Stated goal: Please transcribe the listing below in full and word for word, without its pictures.
----
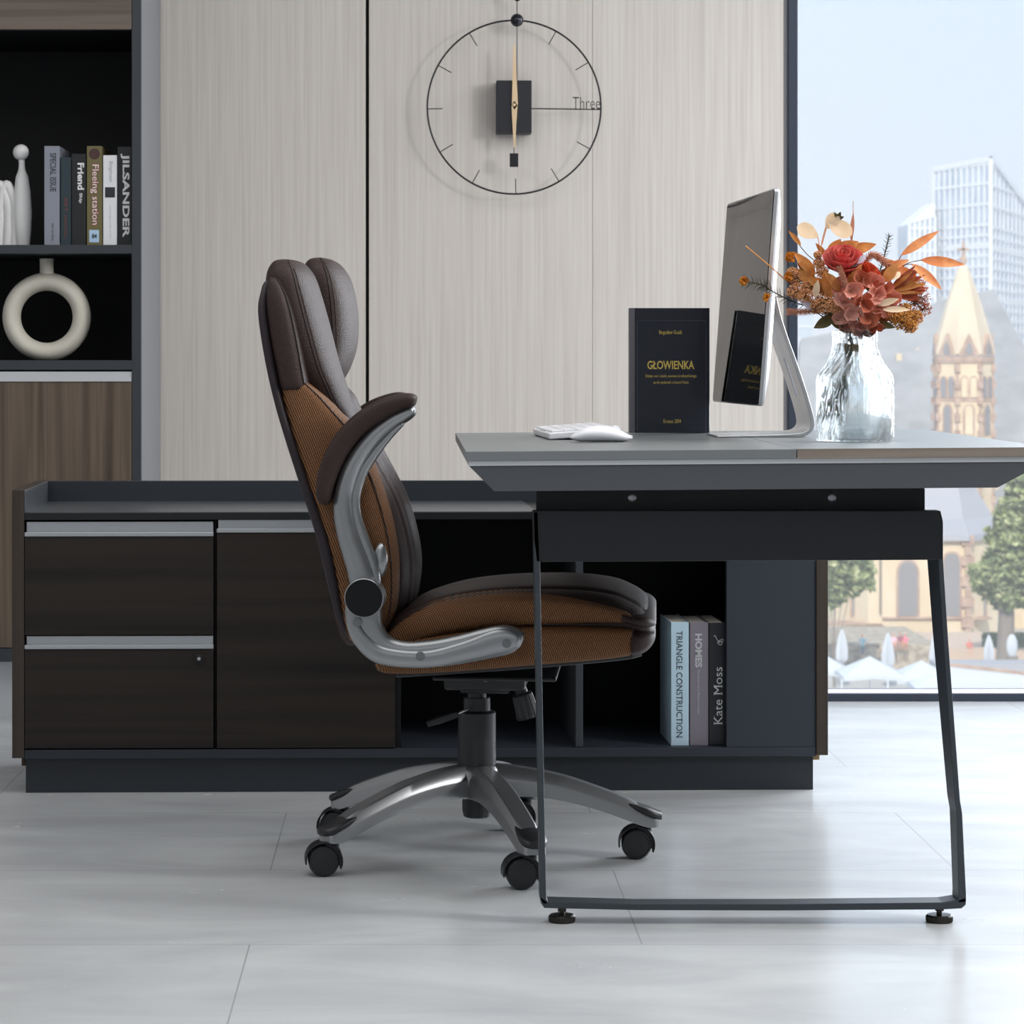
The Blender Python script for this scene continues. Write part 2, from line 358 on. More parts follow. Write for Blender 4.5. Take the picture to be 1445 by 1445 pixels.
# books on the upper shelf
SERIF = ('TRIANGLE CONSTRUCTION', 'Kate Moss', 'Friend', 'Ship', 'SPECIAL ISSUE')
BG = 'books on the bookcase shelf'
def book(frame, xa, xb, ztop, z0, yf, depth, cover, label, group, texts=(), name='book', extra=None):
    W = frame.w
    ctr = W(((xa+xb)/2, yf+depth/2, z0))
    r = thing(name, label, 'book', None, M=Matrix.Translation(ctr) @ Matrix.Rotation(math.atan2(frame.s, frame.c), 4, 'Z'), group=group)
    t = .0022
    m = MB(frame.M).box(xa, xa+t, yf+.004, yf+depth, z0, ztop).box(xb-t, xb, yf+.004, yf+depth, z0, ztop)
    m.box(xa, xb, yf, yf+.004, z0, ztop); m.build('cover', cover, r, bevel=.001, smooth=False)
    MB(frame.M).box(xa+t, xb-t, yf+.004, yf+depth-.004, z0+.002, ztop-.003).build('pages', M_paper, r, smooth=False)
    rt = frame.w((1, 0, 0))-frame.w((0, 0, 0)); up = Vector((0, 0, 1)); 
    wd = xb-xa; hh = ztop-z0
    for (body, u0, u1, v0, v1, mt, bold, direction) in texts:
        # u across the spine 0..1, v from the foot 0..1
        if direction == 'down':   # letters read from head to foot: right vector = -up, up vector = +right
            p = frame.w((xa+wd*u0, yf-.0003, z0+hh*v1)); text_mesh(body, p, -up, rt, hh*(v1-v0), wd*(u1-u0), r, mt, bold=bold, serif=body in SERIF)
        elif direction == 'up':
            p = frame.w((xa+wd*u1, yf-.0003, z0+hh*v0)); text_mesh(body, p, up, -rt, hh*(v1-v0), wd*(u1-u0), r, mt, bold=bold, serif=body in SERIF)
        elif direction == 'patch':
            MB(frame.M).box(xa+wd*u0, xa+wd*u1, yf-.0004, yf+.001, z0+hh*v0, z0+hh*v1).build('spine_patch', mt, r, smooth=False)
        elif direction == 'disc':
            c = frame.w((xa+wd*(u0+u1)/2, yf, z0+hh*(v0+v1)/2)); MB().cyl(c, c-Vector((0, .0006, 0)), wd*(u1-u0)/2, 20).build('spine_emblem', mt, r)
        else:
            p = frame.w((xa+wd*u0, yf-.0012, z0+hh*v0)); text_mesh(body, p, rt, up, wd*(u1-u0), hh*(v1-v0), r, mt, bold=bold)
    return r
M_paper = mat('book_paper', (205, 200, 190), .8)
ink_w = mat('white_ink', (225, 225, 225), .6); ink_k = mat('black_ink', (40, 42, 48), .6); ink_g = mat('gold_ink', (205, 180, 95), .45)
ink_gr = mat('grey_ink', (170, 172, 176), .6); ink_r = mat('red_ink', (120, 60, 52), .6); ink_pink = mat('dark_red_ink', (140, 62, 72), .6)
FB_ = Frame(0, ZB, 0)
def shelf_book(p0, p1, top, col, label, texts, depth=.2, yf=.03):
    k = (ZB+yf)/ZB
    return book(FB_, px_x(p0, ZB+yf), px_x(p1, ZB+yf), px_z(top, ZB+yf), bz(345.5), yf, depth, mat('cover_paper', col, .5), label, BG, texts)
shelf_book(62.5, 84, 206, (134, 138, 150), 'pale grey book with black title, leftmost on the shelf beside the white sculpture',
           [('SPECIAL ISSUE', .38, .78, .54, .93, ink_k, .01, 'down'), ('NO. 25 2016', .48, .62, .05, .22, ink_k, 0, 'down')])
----
Full solution:
The Blender Python script for this scene continues. Write part 2, from line 358 on. More parts follow. Write for Blender 4.5. Take the picture to be 1445 by 1445 pixels.
# books on the upper shelf
SERIF = ('TRIANGLE CONSTRUCTION', 'Kate Moss', 'Friend', 'Ship', 'SPECIAL ISSUE')
BG = 'books on the bookcase shelf'
def book(frame, xa, xb, ztop, z0, yf, depth, cover, label, group, texts=(), name='book', extra=None):
    W = frame.w
    ctr = W(((xa+xb)/2, yf+depth/2, z0))
    r = thing(name, label, 'book', None, M=Matrix.Translation(ctr) @ Matrix.Rotation(math.atan2(frame.s, frame.c), 4, 'Z'), group=group)
    t = .0022
    m = MB(frame.M).box(xa, xa+t, yf+.004, yf+depth, z0, ztop).box(xb-t, xb, yf+.004, yf+depth, z0, ztop)
    m.box(xa, xb, yf, yf+.004, z0, ztop); m.build('cover', cover, r, bevel=.001, smooth=False)
    MB(frame.M).box(xa+t, xb-t, yf+.004, yf+depth-.004, z0+.002, ztop-.003).build('pages', M_paper, r, smooth=False)
    rt = frame.w((1, 0, 0))-frame.w((0, 0, 0)); up = Vector((0, 0, 1)); 
    wd = xb-xa; hh = ztop-z0
    for (body, u0, u1, v0, v1, mt, bold, direction) in texts:
        # u across the spine 0..1, v from the foot 0..1
        if direction == 'down':   # letters read from head to foot: right vector = -up, up vector = +right
            p = frame.w((xa+wd*u0, yf-.0003, z0+hh*v1)); text_mesh(body, p, -up, rt, hh*(v1-v0), wd*(u1-u0), r, mt, bold=bold, serif=body in SERIF)
        elif direction == 'up':
            p = frame.w((xa+wd*u1, yf-.0003, z0+hh*v0)); text_mesh(body, p, up, -rt, hh*(v1-v0), wd*(u1-u0), r, mt, bold=bold, serif=body in SERIF)
        elif direction == 'patch':
            MB(frame.M).box(xa+wd*u0, xa+wd*u1, yf-.0004, yf+.001, z0+hh*v0, z0+hh*v1).build('spine_patch', mt, r, smooth=False)
        elif direction == 'disc':
            c = frame.w((xa+wd*(u0+u1)/2, yf, z0+hh*(v0+v1)/2)); MB().cyl(c, c-Vector((0, .0006, 0)), wd*(u1-u0)/2, 20).build('spine_emblem', mt, r)
        else:
            p = frame.w((xa+wd*u0, yf-.0012, z0+hh*v0)); text_mesh(body, p, rt, up, wd*(u1-u0), hh*(v1-v0), r, mt, bold=bold)
    return r
M_paper = mat('book_paper', (205, 200, 190), .8)
ink_w = mat('white_ink', (225, 225, 225), .6); ink_k = mat('black_ink', (40, 42, 48), .6); ink_g = mat('gold_ink', (205, 180, 95), .45)
ink_gr = mat('grey_ink', (170, 172, 176), .6); ink_r = mat('red_ink', (120, 60, 52), .6); ink_pink = mat('dark_red_ink', (140, 62, 72), .6)
FB_ = Frame(0, ZB, 0)
def shelf_book(p0, p1, top, col, label, texts, depth=.2, yf=.03):
    k = (ZB+yf)/ZB
    return book(FB_, px_x(p0, ZB+yf), px_x(p1, ZB+yf), px_z(top, ZB+yf), bz(345.5), yf, depth, mat('cover_paper', col, .5), label, BG, texts)
shelf_book(62.5, 84, 206, (134, 138, 150), 'pale grey book with black title, leftmost on the shelf beside the white sculpture',
           [('SPECIAL ISSUE', .38, .78, .54, .93, ink_k, .01, 'down'), ('NO. 25 2016', .48, .62, .05, .22, ink_k, 0, 'down')])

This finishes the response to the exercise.